• [Exercise aim]
Word for word, copy all the data and drop the pictures.

• [Information supplied]

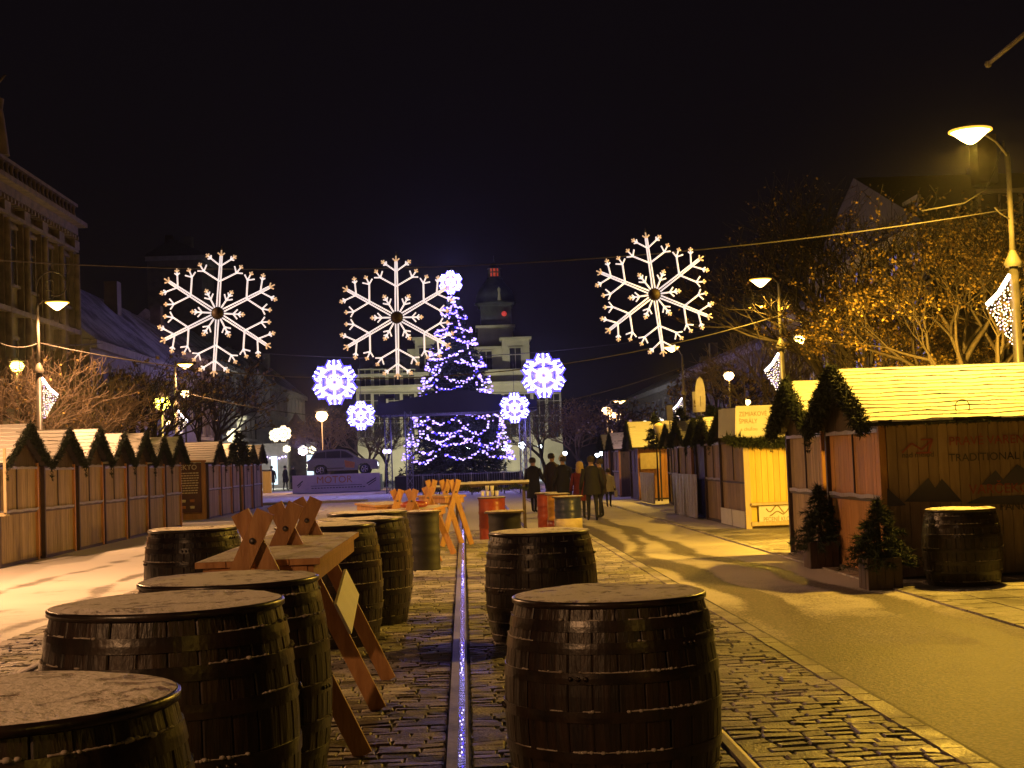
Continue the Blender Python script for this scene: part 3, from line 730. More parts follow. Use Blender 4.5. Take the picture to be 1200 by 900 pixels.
mb = MB(); mb.add([(a.x-.01, 29.38, a.z), (a.x-.2, 30.3, a.z), (b.x-.2, 30.3, b.z), (b.x-.01, 29.38, b.z), (a.x+.02, 29.38, a.z), (a.x-.17, 30.3, a.z), (b.x-.17, 30.3, b.z), (b.x+.02, 29.38, b.z)], [(0, 1, 2, 3), (7, 6, 5, 4), (0, 4, 5, 1), (1, 5, 6, 2), (2, 6, 7, 3), (3, 7, 4, 0)]); part(mb, 'side_board', M['white'], t)
q = W(866, 488, 29.37); text_mesh('ZEMIAKOVÉ', .135, M['inkfaded'], t, (q.x, 29.371, q.z), FR).scale = (.8, 1, 1)
q = W(866, 496.5, 29.37); text_mesh('ŠPIRÁLY', .135, M['inkfaded'], t, (q.x, 29.371, q.z), FR).scale = (.8, 1, 1)
q = W(868, 505, 29.37); text_mesh('s chuťou', .1, M['inkfaded'], t, (q.x, 29.371, q.z), FR)
mb = garland_path([W(850, 515, 29.45), W(885, 518, 29.3), W(915, 517, 29.3), W(945, 520, 29.4)], .14, 330, 5)
g2 = garland_path([W(858, 521, 29.4), W(940, 524, 29.4)], .08, 160, 6); mb.add(g2.v, g2.f)
tag(mb.build('fir_garland', M['fir2']), 'fir garland below the roof sign of the golden hut', 'garland')
# white skirting board of street side of hut 3
mb = MB()
for y0, y1 in ((29.9, 31.3), (31.4, 32.7)): mb.box((5.90, (y0+y1)/2, .2), (.03, y1-y0, .36))
tag(mb.build('skirt_board', M['white']), 'white skirting boards along the foot of the golden hut', 'boards')
h4 = make_hut('dark open hut behind the golden hut, heavy garlands', 2.6, 3.2, 1.95, 2.5, wm='wood_d', sm='wood_d', seed=64, dens=320, tape=False); h4.location = (6.2, 36.4, 0)
h4b = make_hut('brown hut between the golden and the dark open hut', 2.2, 3.2, 1.95, 2.5, wm='wood_l', sm='wood_l', seed=67, dens=180, tape=True); h4b.location = (6.0, 34.0, 0)
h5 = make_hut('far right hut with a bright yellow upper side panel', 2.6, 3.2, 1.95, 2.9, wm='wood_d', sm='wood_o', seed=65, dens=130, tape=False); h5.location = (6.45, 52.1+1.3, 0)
mb = MB(); quadbox(mb, 750, 531, 773, 549, 51.95); tag(mb.build('hatch_panel', M['cream2']), 'yellow lit hatch panel on the far right hut', 'panel')
h6 = make_hut('hut with pale streaked wall between dark hut and far hut', 2.6, 3.2, 1.95, 2.6, wm='wood_l', sm='wood_d', seed=66, dens=130); h6.location = (6.5, 41.5, 0)
h7 = dup(h6, (6.9, 46.4, 0), label='brown hut just nearer than the yellow panelled far hut'); h8 = dup(h6, (6.3, 58.5, 0), label='farthest dark hut of the right row'); h9 = dup(h6, (6.3, 62.5, 0), label='hut at the far end of the right row, near the people')
# white barrier cloths
def cloth(label, x, y0, y1, h):
    mb = MB(); n = 24; vs = []
    for i in range(n+1):
        y = y0+(y1-y0)*i/n; vs += [(x+.03*sin(i*1.9), y, .03), (x+.02*sin(i*2.3+1), y, h)]
    vs += [(a+.02, b, c) for a, b, c in vs]; k = 2*(n+1)
    fs = [(i*2, i*2+1, i*2+3, i*2+2) for i in range(n)]+[(k+i*2, k+i*2+2, k+i*2+3, k+i*2+1) for i in range(n)]+[(i*2+1, k+i*2+1, k+i*2+3, i*2+3) for i in range(n)]
    mb.add(vs, fs); tag(mb.build('barrier_cloth', M['tape']), label, 'barrier cloth')
cloth('white streaked barrier cloth in front of the dark open hut', 5.75, 35.2, 39.2, 1.12)
cloth('smaller white barrier cloth below the yellow hatch panel', 6.2, 46.5, 50.0, 1.05)
# potted firs
def fir(name, label, loc, h, rb, whorls, per, seed, cl=5, nl=.12, nw=.012, z0=.0, mtl='fir', group=None):
    t = thing(name, label, 'fir tree', loc, 0, group); r = random.Random(seed)
    mb = MB(); mb.tube([(0, 0, 0), (0, 0, h*.5), (0, 0, h*.97)], [rb*.07+.01, rb*.04+.008, .004], 8); part(mb, 'trunk', M['bark'], t)
    mb = MB()
    for k in range(whorls):
        f = k/(whorls-1); z = z0+(h-z0)*(f**.92)*.96; L = rb*(1-f)**.8+.03*h/2
        for j in range(max(4, int(per*(1-f*.7)))):
            a = r.uniform(0, 2*PI); l = L*r.uniform(.65, 1.1); dz = -.22*l+r.uniform(-.05, .05)*l
            d = Vector((cos(a)*l, sin(a)*l, dz)); p0 = Vector((0, 0, z))
            mb.tube([p0, p0+d*.6, p0+d+Vector((0, 0, .06*l))], [.012*h/2, .008*h/2, .002], 4, cap=False)
            for q in range(cl):
                u = .25+.75*(q+r.random())/cl
                needles(mb, p0+d*u, d.normalized()*.9, 7, nl*(1.15-.4*u), nw, r, .8)
    part(mb, 'crown', M[mtl], t); return t
for i, (px, Y, h, lb) in enumerate(((962, 19.6, 1.3, 'small fir in a wooden crate before the grey planked hut'), (1030, 16.4, 1.2, 'small fir in a wooden crate at the large right hut corner'))):
    x = W(px, 640, Y).x
    fir('potted_fir', lb, (x, Y, .34), h-.5, .46, 13, 16, 70+i, 8, .12, .005, .02, 'fir', 'potted firs by the huts')
    t = thing('crate_planter', ('wooden crate under the small fir before the grey planked hut', 'wooden crate under the small fir at the large hut corner')[i], 'planter', (x, Y, .012), 0, 'wooden crate planters')
    for s_ in (-1, 1):
        mb = MB(); plank_wall(mb, 'x', -.2, .2, s_*.19, 0, lambda u: .36, .02, .1); part(mb, 'side_panel', M['wood_d'], t)
        mb = MB(); plank_wall(mb, 'y', -.18, .18, s_*.19, 0, lambda u: .36, .02, .1); part(mb, 'side_panel', M['wood_d'], t)
    mb = MB(); mb.box((0, 0, .32), (.36, .36, .03)); part(mb, 'soil', M['black'], t)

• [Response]
Continue the Blender Python script for this scene: part 3, from line 730. More parts follow. Use Blender 4.5. Take the picture to be 1200 by 900 pixels.
mb = MB(); mb.add([(a.x-.01, 29.38, a.z), (a.x-.2, 30.3, a.z), (b.x-.2, 30.3, b.z), (b.x-.01, 29.38, b.z), (a.x+.02, 29.38, a.z), (a.x-.17, 30.3, a.z), (b.x-.17, 30.3, b.z), (b.x+.02, 29.38, b.z)], [(0, 1, 2, 3), (7, 6, 5, 4), (0, 4, 5, 1), (1, 5, 6, 2), (2, 6, 7, 3), (3, 7, 4, 0)]); part(mb, 'side_board', M['white'], t)
q = W(866, 488, 29.37); text_mesh('ZEMIAKOVÉ', .135, M['inkfaded'], t, (q.x, 29.371, q.z), FR).scale = (.8, 1, 1)
q = W(866, 496.5, 29.37); text_mesh('ŠPIRÁLY', .135, M['inkfaded'], t, (q.x, 29.371, q.z), FR).scale = (.8, 1, 1)
q = W(868, 505, 29.37); text_mesh('s chuťou', .1, M['inkfaded'], t, (q.x, 29.371, q.z), FR)
mb = garland_path([W(850, 515, 29.45), W(885, 518, 29.3), W(915, 517, 29.3), W(945, 520, 29.4)], .14, 330, 5)
g2 = garland_path([W(858, 521, 29.4), W(940, 524, 29.4)], .08, 160, 6); mb.add(g2.v, g2.f)
tag(mb.build('fir_garland', M['fir2']), 'fir garland below the roof sign of the golden hut', 'garland')
# white skirting board of street side of hut 3
mb = MB()
for y0, y1 in ((29.9, 31.3), (31.4, 32.7)): mb.box((5.90, (y0+y1)/2, .2), (.03, y1-y0, .36))
tag(mb.build('skirt_board', M['white']), 'white skirting boards along the foot of the golden hut', 'boards')
h4 = make_hut('dark open hut behind the golden hut, heavy garlands', 2.6, 3.2, 1.95, 2.5, wm='wood_d', sm='wood_d', seed=64, dens=320, tape=False); h4.location = (6.2, 36.4, 0)
h4b = make_hut('brown hut between the golden and the dark open hut', 2.2, 3.2, 1.95, 2.5, wm='wood_l', sm='wood_l', seed=67, dens=180, tape=True); h4b.location = (6.0, 34.0, 0)
h5 = make_hut('far right hut with a bright yellow upper side panel', 2.6, 3.2, 1.95, 2.9, wm='wood_d', sm='wood_o', seed=65, dens=130, tape=False); h5.location = (6.45, 52.1+1.3, 0)
mb = MB(); quadbox(mb, 750, 531, 773, 549, 51.95); tag(mb.build('hatch_panel', M['cream2']), 'yellow lit hatch panel on the far right hut', 'panel')
h6 = make_hut('hut with pale streaked wall between dark hut and far hut', 2.6, 3.2, 1.95, 2.6, wm='wood_l', sm='wood_d', seed=66, dens=130); h6.location = (6.5, 41.5, 0)
h7 = dup(h6, (6.9, 46.4, 0), label='brown hut just nearer than the yellow panelled far hut'); h8 = dup(h6, (6.3, 58.5, 0), label='farthest dark hut of the right row'); h9 = dup(h6, (6.3, 62.5, 0), label='hut at the far end of the right row, near the people')
# white barrier cloths
def cloth(label, x, y0, y1, h):
    mb = MB(); n = 24; vs = []
    for i in range(n+1):
        y = y0+(y1-y0)*i/n; vs += [(x+.03*sin(i*1.9), y, .03), (x+.02*sin(i*2.3+1), y, h)]
    vs += [(a+.02, b, c) for a, b, c in vs]; k = 2*(n+1)
    fs = [(i*2, i*2+1, i*2+3, i*2+2) for i in range(n)]+[(k+i*2, k+i*2+2, k+i*2+3, k+i*2+1) for i in range(n)]+[(i*2+1, k+i*2+1, k+i*2+3, i*2+3) for i in range(n)]
    mb.add(vs, fs); tag(mb.build('barrier_cloth', M['tape']), label, 'barrier cloth')
cloth('white streaked barrier cloth in front of the dark open hut', 5.75, 35.2, 39.2, 1.12)
cloth('smaller white barrier cloth below the yellow hatch panel', 6.2, 46.5, 50.0, 1.05)
# potted firs
def fir(name, label, loc, h, rb, whorls, per, seed, cl=5, nl=.12, nw=.012, z0=.0, mtl='fir', group=None):
    t = thing(name, label, 'fir tree', loc, 0, group); r = random.Random(seed)
    mb = MB(); mb.tube([(0, 0, 0), (0, 0, h*.5), (0, 0, h*.97)], [rb*.07+.01, rb*.04+.008, .004], 8); part(mb, 'trunk', M['bark'], t)
    mb = MB()
    for k in range(whorls):
        f = k/(whorls-1); z = z0+(h-z0)*(f**.92)*.96; L = rb*(1-f)**.8+.03*h/2
        for j in range(max(4, int(per*(1-f*.7)))):
            a = r.uniform(0, 2*PI); l = L*r.uniform(.65, 1.1); dz = -.22*l+r.uniform(-.05, .05)*l
            d = Vector((cos(a)*l, sin(a)*l, dz)); p0 = Vector((0, 0, z))
            mb.tube([p0, p0+d*.6, p0+d+Vector((0, 0, .06*l))], [.012*h/2, .008*h/2, .002], 4, cap=False)
            for q in range(cl):
                u = .25+.75*(q+r.random())/cl
                needles(mb, p0+d*u, d.normalized()*.9, 7, nl*(1.15-.4*u), nw, r, .8)
    part(mb, 'crown', M[mtl], t); return t
for i, (px, Y, h, lb) in enumerate(((962, 19.6, 1.3, 'small fir in a wooden crate before the grey planked hut'), (1030, 16.4, 1.2, 'small fir in a wooden crate at the large right hut corner'))):
    x = W(px, 640, Y).x
    fir('potted_fir', lb, (x, Y, .34), h-.5, .46, 13, 16, 70+i, 8, .12, .005, .02, 'fir', 'potted firs by the huts')
    t = thing('crate_planter', ('wooden crate under the small fir before the grey planked hut', 'wooden crate under the small fir at the large hut corner')[i], 'planter', (x, Y, .012), 0, 'wooden crate planters')
    for s_ in (-1, 1):
        mb = MB(); plank_wall(mb, 'x', -.2, .2, s_*.19, 0, lambda u: .36, .02, .1); part(mb, 'side_panel', M['wood_d'], t)
        mb = MB(); plank_wall(mb, 'y', -.18, .18, s_*.19, 0, lambda u: .36, .02, .1); part(mb, 'side_panel', M['wood_d'], t)
    mb = MB(); mb.box((0, 0, .32), (.36, .36, .03)); part(mb, 'soil', M['black'], t)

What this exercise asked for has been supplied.